Rani Mukerji in ‘Mardaani 3’
If her 30-year career has taught Rani Mukerji something, it’s that every movie is demanding, some more than the others. The Mardaani franchise sits firmly in the second category. With Mardaani 3, as the actor reprises the role of Shivani Shivaji Roy, a rare female cop in mainstream Hindi cinema that has a male-dominated cop universe, she admits taking up such parts isn’t easy. She begins, “In a female actor’s life, a lot of hard work is involved. I’m a married woman who has had a baby. Every month, year, and decade is different for us because of our hormonal changes. We’re constantly battling that. Then we have to work on a role like Shivani, where you have to look a certain way; your body language and manner of speaking have to [convey] that you are a cop.”

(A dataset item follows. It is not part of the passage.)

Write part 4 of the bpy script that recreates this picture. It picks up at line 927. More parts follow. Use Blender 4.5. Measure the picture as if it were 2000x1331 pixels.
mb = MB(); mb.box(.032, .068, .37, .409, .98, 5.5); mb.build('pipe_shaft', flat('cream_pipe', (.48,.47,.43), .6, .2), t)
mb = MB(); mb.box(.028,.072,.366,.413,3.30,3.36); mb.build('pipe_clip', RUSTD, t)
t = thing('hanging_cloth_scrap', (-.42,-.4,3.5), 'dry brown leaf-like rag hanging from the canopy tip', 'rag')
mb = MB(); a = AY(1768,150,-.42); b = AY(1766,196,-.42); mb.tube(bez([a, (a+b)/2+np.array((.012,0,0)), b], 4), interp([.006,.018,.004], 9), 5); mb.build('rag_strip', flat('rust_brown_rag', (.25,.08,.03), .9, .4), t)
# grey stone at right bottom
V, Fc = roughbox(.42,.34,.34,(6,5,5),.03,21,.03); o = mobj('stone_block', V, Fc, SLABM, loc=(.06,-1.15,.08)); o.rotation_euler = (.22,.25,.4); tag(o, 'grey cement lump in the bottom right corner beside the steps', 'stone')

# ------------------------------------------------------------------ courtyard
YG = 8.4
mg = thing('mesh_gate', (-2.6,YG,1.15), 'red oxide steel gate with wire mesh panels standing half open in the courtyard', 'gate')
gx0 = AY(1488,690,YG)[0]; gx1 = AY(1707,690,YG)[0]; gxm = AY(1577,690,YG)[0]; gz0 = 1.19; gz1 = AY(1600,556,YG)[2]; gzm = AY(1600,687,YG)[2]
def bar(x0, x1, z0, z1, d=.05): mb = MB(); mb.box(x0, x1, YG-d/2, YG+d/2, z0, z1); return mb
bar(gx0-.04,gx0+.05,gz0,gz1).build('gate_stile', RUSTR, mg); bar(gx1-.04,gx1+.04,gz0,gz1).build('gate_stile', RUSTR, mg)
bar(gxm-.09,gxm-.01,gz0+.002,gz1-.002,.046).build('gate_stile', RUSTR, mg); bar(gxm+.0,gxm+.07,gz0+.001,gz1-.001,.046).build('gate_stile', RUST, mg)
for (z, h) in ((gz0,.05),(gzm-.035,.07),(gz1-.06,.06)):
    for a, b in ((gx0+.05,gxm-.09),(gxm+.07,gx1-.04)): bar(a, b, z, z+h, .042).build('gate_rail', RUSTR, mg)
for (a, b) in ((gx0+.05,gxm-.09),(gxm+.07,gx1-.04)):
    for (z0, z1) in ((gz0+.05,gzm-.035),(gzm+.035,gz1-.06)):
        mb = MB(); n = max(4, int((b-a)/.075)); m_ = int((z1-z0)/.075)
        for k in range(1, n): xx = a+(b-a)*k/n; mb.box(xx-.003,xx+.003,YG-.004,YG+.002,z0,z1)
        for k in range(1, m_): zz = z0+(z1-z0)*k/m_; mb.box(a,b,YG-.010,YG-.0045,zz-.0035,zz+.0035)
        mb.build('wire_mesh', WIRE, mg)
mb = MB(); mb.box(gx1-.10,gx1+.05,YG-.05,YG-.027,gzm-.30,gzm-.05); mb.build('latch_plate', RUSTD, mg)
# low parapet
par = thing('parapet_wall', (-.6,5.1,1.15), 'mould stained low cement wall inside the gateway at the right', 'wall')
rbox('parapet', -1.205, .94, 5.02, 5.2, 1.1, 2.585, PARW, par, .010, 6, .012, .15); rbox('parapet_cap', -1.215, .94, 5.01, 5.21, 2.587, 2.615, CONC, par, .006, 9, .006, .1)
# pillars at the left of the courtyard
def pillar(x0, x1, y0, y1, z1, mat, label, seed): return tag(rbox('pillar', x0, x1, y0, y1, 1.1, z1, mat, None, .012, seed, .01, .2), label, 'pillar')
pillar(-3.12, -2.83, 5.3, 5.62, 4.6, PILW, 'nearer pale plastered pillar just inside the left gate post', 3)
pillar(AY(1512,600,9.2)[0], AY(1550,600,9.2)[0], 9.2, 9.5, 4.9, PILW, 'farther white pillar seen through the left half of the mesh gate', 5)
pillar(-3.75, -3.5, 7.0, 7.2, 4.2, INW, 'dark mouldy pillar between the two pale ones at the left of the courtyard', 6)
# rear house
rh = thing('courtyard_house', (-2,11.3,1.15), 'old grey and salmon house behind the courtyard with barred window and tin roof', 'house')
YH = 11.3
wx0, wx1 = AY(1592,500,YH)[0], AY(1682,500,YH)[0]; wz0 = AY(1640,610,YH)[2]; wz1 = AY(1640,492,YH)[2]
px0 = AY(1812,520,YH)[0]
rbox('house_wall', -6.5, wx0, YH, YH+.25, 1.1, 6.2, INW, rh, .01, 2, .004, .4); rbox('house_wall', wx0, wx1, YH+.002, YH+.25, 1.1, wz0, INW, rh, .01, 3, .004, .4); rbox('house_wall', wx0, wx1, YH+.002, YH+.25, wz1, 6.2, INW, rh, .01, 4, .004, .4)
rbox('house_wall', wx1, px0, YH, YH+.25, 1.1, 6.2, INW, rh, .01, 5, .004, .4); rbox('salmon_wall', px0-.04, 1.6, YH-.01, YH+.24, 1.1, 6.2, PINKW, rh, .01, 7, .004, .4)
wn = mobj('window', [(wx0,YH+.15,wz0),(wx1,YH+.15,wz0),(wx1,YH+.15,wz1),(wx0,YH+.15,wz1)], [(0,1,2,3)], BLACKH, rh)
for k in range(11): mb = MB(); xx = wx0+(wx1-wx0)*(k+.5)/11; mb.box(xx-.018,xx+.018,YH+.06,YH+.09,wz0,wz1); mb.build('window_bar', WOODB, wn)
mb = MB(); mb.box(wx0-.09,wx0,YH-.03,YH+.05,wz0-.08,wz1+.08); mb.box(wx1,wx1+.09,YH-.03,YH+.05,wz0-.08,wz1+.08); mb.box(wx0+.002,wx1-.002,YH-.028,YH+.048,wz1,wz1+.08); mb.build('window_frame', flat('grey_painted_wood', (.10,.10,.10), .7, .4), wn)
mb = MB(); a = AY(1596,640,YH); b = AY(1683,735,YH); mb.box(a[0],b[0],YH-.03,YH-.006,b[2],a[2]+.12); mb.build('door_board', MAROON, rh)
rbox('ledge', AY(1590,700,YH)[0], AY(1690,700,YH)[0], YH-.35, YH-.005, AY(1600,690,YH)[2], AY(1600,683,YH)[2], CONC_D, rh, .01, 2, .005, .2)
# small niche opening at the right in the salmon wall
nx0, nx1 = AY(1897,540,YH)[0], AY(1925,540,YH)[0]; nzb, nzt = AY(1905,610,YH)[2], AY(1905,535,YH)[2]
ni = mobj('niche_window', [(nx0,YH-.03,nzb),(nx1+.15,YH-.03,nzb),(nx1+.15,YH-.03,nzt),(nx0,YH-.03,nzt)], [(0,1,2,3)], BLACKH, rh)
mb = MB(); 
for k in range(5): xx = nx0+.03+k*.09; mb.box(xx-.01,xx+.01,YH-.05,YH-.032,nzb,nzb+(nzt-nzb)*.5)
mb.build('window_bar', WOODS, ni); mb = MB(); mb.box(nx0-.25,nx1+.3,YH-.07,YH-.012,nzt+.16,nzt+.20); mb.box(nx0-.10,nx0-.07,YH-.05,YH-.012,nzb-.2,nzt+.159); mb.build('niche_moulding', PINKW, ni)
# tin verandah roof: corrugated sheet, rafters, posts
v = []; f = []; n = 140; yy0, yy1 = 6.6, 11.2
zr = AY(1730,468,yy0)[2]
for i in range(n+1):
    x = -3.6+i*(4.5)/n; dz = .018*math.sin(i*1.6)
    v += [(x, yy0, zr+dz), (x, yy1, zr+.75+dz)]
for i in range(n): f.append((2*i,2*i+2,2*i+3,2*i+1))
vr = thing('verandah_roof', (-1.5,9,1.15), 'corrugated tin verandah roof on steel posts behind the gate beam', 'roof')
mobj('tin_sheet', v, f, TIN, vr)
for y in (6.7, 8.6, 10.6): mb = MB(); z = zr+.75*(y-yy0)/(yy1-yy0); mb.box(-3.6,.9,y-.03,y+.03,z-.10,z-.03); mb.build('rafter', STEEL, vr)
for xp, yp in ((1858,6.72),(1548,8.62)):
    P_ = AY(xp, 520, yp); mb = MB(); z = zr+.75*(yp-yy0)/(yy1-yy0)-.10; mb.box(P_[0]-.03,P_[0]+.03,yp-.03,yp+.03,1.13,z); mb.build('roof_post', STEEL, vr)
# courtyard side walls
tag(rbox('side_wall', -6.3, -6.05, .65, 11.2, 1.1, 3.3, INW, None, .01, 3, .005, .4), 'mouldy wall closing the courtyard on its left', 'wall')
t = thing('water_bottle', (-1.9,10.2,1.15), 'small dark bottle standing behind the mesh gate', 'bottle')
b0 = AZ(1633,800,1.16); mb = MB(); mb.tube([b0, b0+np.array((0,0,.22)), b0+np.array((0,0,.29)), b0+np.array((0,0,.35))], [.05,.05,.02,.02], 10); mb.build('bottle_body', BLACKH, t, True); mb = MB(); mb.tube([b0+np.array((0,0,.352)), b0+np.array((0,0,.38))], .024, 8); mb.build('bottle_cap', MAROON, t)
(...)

Like the previous two instalments, Mardaani 3 was physically punishing. But to the actor, it was far more daunting emotionally as Abhiraj Minawala’s directorial venture reflects the true story of young girls going missing in India. Mukerji shares, “Emotionally, the trauma that the girls suffer in the film is also what we suffer indirectly as we know that they are inspired by true events. To think of the missing girls and what their families go through is traumatising. I had to detach myself from these emotions because if I get too emotional, I may not be able to portray the part well. When I pick up subjects like Mardaani, I’m trying to shake people up and tell them, ‘Look, this is happening around us’.”